The Need for a Canadian Climate Test


The Need for a Canadian Climate Test

For years, the question of whether a particular project’s greenhouse gas (“GHG”) emissions are at odds with Canada’s climate promises has plagued climate activists, project proponents, and decision-makers alike. Under the Paris Agreement, Canada has promised to reduce its emissions by 30% below 2005 levels by 2030. The government has also committed to achieving net zero emissions by no later than 2050.

However, Canada has missed every GHG reduction target it has ever set, and it is unclear whether or how it will meet its 2030 goal. As of 2018 (the latest year for which data is available), Canada’s emissions were 729 megatonnes of carbon dioxide equivalent (“Mt CO2 eq”), 218 Mt CO2 eq above the 2030 target. And last November, the United Nations Environment Programme found that Canada was set to miss the target by 15%.

Meanwhile, high-emitting projects continue to be put forward. In BC, the proposed expansion of the Kitimat Liquefied Natural Gas (“LNG”) plant would emit an additional four Mt CO2 eq per year, and larger LNG projects have already been approved. In Alberta, Suncor is proposing to expand its tar sands operation Base Mine, which would add another three Mt CO2 eq into the atmosphere annually.

How can decision-makers determine whether any given amount of GHG emissions will thwart Canada’s ability to meet its reductions targets?

In 2019, the federal government enacted the Impact Assessment Act, SC 2019, c 28, s 1 (the “IAA”), which, among other things, requires impact assessments to consider the extent to which designated projects will help or hinder Canada’s ability to meet its climate commitments. While federal assessments considered projects’ climate impacts under previous legislation, for the first time, the IAA requires projects’ emissions to be considered in the context of Canada’s emissions reductions targets.

However, comparing individual projects against national targets will remain a challenge. How should assessments consider regional fairness? For example, how many big emitters can be approved in Alberta without leaving other provinces’ economies on the hook for a disproportionate amount of reductions?

Similarly, is it reasonable to approve major petroleum projects if it means sectors like buildings, transportation, and agriculture will be forced to shave greater emissions from their operations? And what about projects with lifespans beyond 2030, or even 2050? How do we account for four Mt CO2 eq that will be emitted in 2050 when we must be at net zero?

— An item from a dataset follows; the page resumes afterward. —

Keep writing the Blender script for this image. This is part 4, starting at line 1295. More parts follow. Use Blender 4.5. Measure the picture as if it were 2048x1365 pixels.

Federal guidance states that if federal emissions targets are set, assessments will consider the project within the context of those targets.

The Liberal government has committed to introducing net zero legislation that could go a long way to providing the kind of framework needed to ensure that projects align with Canada doing its fair share to avoid a climate catastrophe. For example, if that legislation requires the federal government to set five-year carbon budgets (the total GHGs Canada can emit within a five-year period) for different regions and sectors, those budgets would provide much-needed clarity to authorities when determining whether projects align with long-term GHG reductions goals.

Of course, federal climate targets must respect the constitutional division of powers. The Supreme Court of Canada’s decision on the Greenhouse Gas Pollution Pricing Act is expected early next year. Depending on how the Court defines the scope of federal jurisdiction over climate, that decision could be a helpful guide in framing federal authority over setting climate targets and pathways for meeting them. Otherwise, the federal government may need to boldly assert authority to set and meet regional and sectoral carbon caps.

Given the intensity of the climate crisis and need for urgent action, the time is now for project-level decision-making to clearly align with our climate commitments and obligations.